I believe this kind of honest, blunt talk is what retailers and the press are here to provide for the customer. Publishers should not interfere in this process, rather it is in their interest to ease it, and help match the right customer to the right game. Trying to draw "anyone" is just plainly unrealistic and even worse on the long term: "anyone" includes few to (too?) many disappointed buyers (it's a matter of taste) that will see the publisher negatively just because they once took the wrong game for them.
As for AAA products, all this intell is just vital to their visibility on the market.
@Matt Ponton: Not every store organizes as such, though. For example, pretty much every HMV I've walked into organizes games primarily by platform, then their own form of organization, such as "Action", "Sports", "Family Oriented", etc. Just like their music, it works rather well (and I guess as a primarily music-selling store, they already have the organizational tools in place).
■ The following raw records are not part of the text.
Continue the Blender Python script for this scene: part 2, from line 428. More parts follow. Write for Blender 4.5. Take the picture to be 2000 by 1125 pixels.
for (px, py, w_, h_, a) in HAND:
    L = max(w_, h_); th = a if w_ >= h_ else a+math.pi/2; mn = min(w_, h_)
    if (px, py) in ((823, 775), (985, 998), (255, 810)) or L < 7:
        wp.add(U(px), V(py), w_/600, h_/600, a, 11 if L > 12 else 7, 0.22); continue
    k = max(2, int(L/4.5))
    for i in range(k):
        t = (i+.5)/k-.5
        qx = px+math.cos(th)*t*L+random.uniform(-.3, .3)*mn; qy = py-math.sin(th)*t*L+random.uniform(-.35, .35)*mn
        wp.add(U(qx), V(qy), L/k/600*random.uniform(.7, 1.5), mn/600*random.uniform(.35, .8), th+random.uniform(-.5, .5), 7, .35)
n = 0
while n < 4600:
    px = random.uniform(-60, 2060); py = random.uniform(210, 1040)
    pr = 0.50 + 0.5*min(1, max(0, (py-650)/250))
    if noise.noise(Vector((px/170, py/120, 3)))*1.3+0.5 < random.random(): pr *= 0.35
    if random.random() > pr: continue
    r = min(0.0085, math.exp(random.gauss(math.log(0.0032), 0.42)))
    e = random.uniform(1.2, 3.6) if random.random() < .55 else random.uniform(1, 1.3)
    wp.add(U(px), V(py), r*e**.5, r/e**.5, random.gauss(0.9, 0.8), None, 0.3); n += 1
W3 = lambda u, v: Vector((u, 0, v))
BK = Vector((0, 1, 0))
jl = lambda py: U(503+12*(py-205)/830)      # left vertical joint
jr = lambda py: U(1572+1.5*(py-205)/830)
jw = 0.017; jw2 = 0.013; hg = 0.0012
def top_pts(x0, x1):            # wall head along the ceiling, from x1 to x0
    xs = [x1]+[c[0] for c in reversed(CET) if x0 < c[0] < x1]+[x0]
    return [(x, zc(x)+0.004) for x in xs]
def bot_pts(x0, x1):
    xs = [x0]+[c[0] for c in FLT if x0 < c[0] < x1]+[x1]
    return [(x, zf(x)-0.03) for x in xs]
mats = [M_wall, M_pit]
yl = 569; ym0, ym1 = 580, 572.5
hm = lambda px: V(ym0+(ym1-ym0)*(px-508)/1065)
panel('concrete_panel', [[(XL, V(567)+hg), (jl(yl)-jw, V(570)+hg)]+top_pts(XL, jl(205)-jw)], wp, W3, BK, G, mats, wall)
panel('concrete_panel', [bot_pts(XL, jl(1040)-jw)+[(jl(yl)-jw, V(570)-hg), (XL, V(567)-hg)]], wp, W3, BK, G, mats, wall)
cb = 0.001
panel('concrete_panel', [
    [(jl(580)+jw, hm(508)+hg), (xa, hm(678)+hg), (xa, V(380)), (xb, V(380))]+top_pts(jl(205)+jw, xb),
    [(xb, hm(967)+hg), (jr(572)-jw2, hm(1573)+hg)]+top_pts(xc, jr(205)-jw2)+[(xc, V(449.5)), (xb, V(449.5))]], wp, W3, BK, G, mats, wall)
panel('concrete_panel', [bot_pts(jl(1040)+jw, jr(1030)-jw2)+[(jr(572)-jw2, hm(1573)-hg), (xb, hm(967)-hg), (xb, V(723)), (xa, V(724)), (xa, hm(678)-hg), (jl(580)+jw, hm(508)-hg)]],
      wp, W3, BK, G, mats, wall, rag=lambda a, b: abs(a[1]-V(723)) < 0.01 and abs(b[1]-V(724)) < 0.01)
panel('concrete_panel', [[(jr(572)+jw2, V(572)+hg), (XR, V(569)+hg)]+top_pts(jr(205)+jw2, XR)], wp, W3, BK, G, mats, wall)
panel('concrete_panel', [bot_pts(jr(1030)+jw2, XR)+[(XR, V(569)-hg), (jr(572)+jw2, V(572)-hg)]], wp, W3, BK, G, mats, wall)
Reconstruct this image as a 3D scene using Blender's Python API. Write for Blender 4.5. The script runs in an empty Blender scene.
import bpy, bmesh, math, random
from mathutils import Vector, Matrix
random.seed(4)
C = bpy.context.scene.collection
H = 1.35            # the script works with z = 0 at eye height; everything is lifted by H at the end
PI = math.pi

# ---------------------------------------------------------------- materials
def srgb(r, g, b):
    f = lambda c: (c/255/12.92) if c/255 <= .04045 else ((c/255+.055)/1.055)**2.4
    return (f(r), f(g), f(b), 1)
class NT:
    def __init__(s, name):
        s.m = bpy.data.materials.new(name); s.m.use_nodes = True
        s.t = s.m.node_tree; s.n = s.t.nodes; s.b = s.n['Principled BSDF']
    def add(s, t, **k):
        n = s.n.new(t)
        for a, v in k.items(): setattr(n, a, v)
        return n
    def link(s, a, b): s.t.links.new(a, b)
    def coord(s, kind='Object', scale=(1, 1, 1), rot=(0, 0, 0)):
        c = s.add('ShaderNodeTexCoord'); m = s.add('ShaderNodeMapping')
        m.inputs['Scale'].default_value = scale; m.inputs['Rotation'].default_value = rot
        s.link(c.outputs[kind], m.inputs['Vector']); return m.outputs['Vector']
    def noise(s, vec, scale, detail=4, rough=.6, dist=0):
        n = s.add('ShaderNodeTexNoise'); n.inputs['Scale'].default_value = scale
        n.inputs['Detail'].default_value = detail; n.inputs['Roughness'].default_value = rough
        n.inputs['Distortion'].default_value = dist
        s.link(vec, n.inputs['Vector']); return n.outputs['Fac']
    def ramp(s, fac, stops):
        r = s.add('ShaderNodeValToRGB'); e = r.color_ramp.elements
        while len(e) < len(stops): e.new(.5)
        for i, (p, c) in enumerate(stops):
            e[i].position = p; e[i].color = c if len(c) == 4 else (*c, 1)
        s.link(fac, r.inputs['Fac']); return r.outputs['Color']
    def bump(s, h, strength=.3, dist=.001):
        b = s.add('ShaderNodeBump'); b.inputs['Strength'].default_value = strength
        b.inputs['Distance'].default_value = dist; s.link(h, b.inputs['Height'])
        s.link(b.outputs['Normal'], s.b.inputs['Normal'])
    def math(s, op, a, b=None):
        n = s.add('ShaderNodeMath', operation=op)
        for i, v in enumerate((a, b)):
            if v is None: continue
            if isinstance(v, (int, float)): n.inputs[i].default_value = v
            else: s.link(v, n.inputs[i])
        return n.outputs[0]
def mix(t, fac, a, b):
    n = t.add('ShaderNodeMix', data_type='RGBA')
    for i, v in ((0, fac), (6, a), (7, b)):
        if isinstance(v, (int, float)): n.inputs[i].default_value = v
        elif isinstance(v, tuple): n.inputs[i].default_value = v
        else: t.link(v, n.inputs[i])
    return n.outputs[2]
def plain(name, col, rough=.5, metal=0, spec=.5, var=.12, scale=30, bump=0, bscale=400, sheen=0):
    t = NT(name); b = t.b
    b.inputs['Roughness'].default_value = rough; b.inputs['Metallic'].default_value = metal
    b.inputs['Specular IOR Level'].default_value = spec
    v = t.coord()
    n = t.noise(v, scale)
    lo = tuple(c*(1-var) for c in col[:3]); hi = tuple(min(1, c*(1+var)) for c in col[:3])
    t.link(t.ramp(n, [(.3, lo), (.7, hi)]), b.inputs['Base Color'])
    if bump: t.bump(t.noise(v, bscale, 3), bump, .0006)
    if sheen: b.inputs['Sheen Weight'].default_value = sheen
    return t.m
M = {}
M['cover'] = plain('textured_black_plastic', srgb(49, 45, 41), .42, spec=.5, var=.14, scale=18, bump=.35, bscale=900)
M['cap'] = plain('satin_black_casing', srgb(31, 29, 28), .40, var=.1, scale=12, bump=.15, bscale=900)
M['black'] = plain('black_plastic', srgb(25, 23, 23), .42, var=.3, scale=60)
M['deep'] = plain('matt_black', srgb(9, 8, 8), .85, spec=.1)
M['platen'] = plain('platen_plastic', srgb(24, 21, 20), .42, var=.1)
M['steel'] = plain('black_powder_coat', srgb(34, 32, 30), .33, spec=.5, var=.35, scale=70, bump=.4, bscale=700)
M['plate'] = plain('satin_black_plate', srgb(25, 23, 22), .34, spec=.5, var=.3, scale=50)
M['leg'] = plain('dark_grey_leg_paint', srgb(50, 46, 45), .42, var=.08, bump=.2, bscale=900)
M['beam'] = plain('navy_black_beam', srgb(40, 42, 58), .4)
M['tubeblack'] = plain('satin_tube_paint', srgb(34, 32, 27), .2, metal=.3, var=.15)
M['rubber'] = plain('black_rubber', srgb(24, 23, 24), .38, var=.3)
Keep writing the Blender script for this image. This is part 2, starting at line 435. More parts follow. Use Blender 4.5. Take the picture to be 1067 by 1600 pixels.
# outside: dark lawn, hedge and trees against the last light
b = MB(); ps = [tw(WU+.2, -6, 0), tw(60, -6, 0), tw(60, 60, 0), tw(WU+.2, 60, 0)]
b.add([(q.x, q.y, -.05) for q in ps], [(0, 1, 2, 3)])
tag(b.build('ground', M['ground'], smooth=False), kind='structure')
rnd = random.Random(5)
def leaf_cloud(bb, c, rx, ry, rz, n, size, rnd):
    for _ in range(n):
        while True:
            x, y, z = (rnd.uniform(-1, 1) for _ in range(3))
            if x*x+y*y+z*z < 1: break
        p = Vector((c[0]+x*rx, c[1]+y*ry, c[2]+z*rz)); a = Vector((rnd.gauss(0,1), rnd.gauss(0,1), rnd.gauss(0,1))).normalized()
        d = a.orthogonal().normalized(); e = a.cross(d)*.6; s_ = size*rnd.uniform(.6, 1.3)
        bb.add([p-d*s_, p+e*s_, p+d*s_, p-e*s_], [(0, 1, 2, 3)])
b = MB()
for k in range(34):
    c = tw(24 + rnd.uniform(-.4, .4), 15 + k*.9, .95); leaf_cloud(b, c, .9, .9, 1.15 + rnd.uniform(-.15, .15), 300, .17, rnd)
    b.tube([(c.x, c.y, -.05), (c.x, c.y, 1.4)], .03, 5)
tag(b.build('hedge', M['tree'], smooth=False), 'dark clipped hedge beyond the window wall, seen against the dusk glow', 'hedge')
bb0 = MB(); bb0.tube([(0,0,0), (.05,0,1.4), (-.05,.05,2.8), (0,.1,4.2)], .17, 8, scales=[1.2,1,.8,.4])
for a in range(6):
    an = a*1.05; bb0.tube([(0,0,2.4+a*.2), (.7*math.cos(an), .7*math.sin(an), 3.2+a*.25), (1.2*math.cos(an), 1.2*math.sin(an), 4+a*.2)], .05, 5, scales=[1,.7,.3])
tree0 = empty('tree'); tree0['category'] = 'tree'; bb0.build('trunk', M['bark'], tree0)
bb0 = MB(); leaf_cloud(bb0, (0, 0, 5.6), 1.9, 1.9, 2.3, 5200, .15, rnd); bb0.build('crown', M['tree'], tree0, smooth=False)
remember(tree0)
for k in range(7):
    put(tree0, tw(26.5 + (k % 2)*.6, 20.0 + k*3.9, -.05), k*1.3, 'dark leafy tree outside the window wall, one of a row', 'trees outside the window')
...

What you're describing as "marketing" is often referred to as "product management" in biz school. The idea that your product is not developed in a vacuum. Having customer interaction early on. Beyond focus groups and testing, it involves talking to customers and asking them open ended questions about what they enjoy (e.g. "What games do you like to play?" vs. "Would you enjoy playing a match-3 puzzle game."). This allows you to understand the customer's needs so that your game can serve them best.
I agree that the iPhone allows this process to be done quickly and at low cost. It should also employeed on AAA titles, but my experience has shown me that more people stray in the direction of making the game that they always wanted to instead of listening to the customer.
-- So many new gamers are unaware of the traditional classifications that seeing titles in what to them is just jumbles only confuses them. Confused shoppers don't buy.
and...
-- Retailers such as BB, WalMart and Target don't carry a broad enough selection of titles to make such sections viable nor are the clerks at such locations likely as knowledgeable regarding different genres and the games that would belong in each.